Murilo de Aragão: O Brasil e o mundo

“O Brasil não perde a oportunidade de perder uma boa oportunidade.” A irônica frase do falecido embaixador Roberto Campos não exclui de sua abrangência a política externa brasileira. É de justiça reconhecer, entretanto, que, ao longo do governo do presidente Michel Temer (PMDB), algumas oportunidades foram aproveitadas e permitiram progressos evidentes.

A política externa do governo anterior, como é bem sabido, contrariou as melhores tradições do Itamaraty sem trazer nenhuma vantagem para o Brasil. Tal crítica não pode ser feita à política externa estabelecida pelo governo Lula (PT), que, apesar de aspectos contraditórios, elevou o perfil brasileiro no cenário internacional.
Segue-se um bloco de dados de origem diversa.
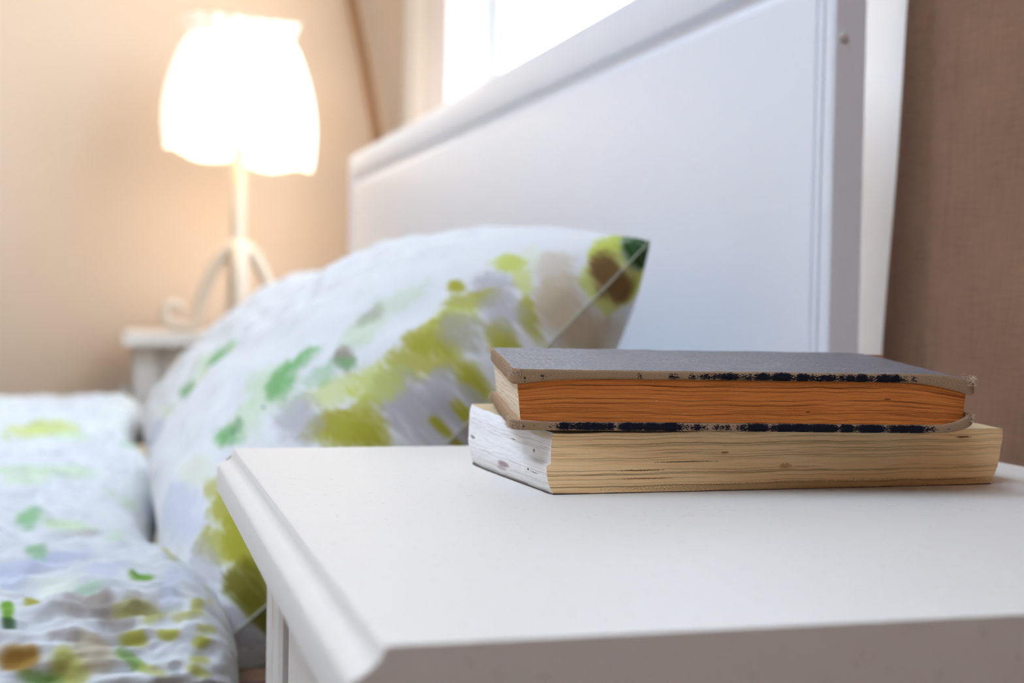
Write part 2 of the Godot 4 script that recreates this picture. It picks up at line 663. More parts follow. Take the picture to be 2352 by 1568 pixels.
func page_texture(w: int, h: int, dark: Color, light: Color, line: Color, lines: int, seed_: int, wave: float, spots: Array) -> ImageTexture:
	var r := RandomNumberGenerator.new()
	r.seed = seed_
	var fine := noise(1.0, 2, seed_)
	var slow := noise(0.6, 3, seed_ + 1)
	var rows := []
	for k in lines:
		rows.append([r.randf(), r.randf_range(0.25, 1.0), r.randf_range(0, 50), r.randf_range(0.0025, 0.007)])
	var im := Image.create(w, h, false, Image.FORMAT_RGB8)
	var d := PackedFloat32Array()
	d.resize(w * h)
	for y in h:
		for x in w:
			var a := x / float(w)
			var b := y / float(h) + wave * slow.get_noise_2d(a * 9.0, 2.0)
			d[y * w + x] = 0.5 + 0.55 * fine.get_noise_2d(a * 9.0, b * h * 0.42) + 0.35 * fine.get_noise_2d(a * 2.0, b * 24.0 + 70.0) + 0.22 * fine.get_noise_2d(a * 330.0, y * 0.9 + 40.0)
	for y in h:
		for x in w:
			im.set_pixel(x, y, dark.lerp(light, clampf(d[y * w + x], 0, 1)))
	for k in rows:
		for x in w:
			var a := x / float(w)
			var on := clampf(slow.get_noise_2d(a * 6.0 + k[2], k[2]) * 2.0 + 0.75, 0, 1) * float(k[1])
			var yc := (float(k[0]) + wave * 1.0 * slow.get_noise_2d(a * 9.0, 2.0) + 0.012 * slow.get_noise_2d(a * 5.0, k[2])) * h
			for e in [-1, 0, 1]:
				var yy := int(yc) + int(e)
				if yy >= 0 and yy < h:
					var s := on * (0.8 if e == 0 else 0.3)
					im.set_pixel(x, yy, im.get_pixel(x, yy).lerp(line, s))
	for k in spots:                                    # stains and edge bands: u, v, radius u, radius v, colour, strength
		for y in range(maxi(0, int((k[1] - k[3]) * h)), mini(h, int((k[1] + k[3]) * h) + 1)):
			for x in range(maxi(0, int((k[0] - k[2]) * w)), mini(w, int((k[0] + k[2]) * w) + 1)):
				var q := pow((x / float(w) - k[0]) / k[2], 2) + pow((y / float(h) - k[1]) / k[3], 2) + 0.7 * fine.get_noise_2d(x * 0.12, y * 0.25)
				if q < 1.0:
					im.set_pixel(x, y, im.get_pixel(x, y).lerp(k[4], k[5] * minf(1.0, (1.0 - q) * 2.0)))
	return ImageTexture.create_from_image(im)


func paper(name_: String, tex: Texture2D) -> StandardMaterial3D:
	var m := paint(name_, Color.WHITE, 0.92, 0.25)
	m.albedo_texture = tex
	return m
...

O processo de impeachment de Dilma Rousseff encontrou o Brasil enfraquecido na cena global, não apenas pelos equívocos de sua política externa – como o inexplicável alinhamento com a Venezuela e a Argentina de Cristina Kirchner, além da complacência nostálgica com Cuba –, como também pelo retumbante fracasso de sua política econômica, que resultou na pior recessão da História do País. Durante o impeachment, o governo petista tentou de todas as formas desqualificar o processo, parecendo não ver que nenhum passo estava sendo dado à margem do texto constitucional. Não conseguiu impedir a saída da presidente, mas causou dano à imagem do Brasil no exterior, o que foi, no mínimo, impatriótico.

Houve sérias tentativas de pôr a União de Nações Sul-Americanas (Unasul), o Parlamento do Mercosul (Parlasul), o próprio Mercosul e a Organização dos Estados Americanos (OEA), entre outros organismos internacionais, contra o impeachment. Até hoje Cuba, de forma inacreditável, não reconhece o governo Temer como legítimo. O saldo final da gestão Dilma foi a dramática perda de prestígio internacional do Brasil e a imposição de preconceitos à gestão Temer, que, finalmente, têm diminuído de forma paulatina pela adoção de uma nova política externa.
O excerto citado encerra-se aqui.